El 23 de junio pasado, el navío de guerra británico HMS Defender penetró en aguas territoriales de Rusia frente a Crimea. No fue un error sino una provocación deliberada. El premier británico, Boris Johnson, declaró que el Reino Unido podría enviar más barcos de guerra, a la zona, porque no reconoce la anexión de Crimea a Rusia. Por su lado, EE. UU. viene actuando como un gobierno mundial de facto: juzga, sentencia y castiga a empresas y países que no se alinean a sus intereses, pasando por encima de la legislación internacional. Rusia y China claman inútilmente por el respeto al orden mundial establecido. Las provocaciones militares a China tampoco escasean: barcos de guerra en el mar del Sur e intervención yanqui en Taiwán, una isla que China reclama como suya, entre lo más visible.

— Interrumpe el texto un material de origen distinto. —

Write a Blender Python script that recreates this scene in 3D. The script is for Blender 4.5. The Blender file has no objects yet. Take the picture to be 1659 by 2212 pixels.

EE. UU. busca la guerra, una guerra que nos afectaría a todos llegado el caso y contra la que debemos pronunciarnos y protestar desde ahora. Son los coletazos del dragón herido (y más peligroso por eso) y ya tocaron a nuestra puerta, como lo prueban los ataques a Cuba, Venezuela, Nicaragua y el reciente asesinato del presidente de Haití, organizado y financiado desde Miami por un millonario seguidor de Guaidó. EE. UU. quiere asegurar su “patio trasero” y comienza a eliminar a los “enemigos” que pudieran oponerse a ese control. Mario Firmenich, reconocido luchador argentino, dice: “Vivimos una guerra que es simultáneamente una típica disputa geopolítica entre potencias (por ahora sin disparos de misiles estratégicos) y también una guerra civil mundial genocida, declarada por el establishment económico de la globalización contra los pobres del mundo; el objetivo es despojar a los pueblos pobres de su soberanía sobre los recursos naturales cada vez más escasos y reducir la población mundial” (Voltairenet.org, del 11 de julio). Ahí vamos nosotros, los mexicanos, y es mejor que lo entendamos, que despertemos a tiempo, antes de que las circunstancias nos rebasen definitivamente.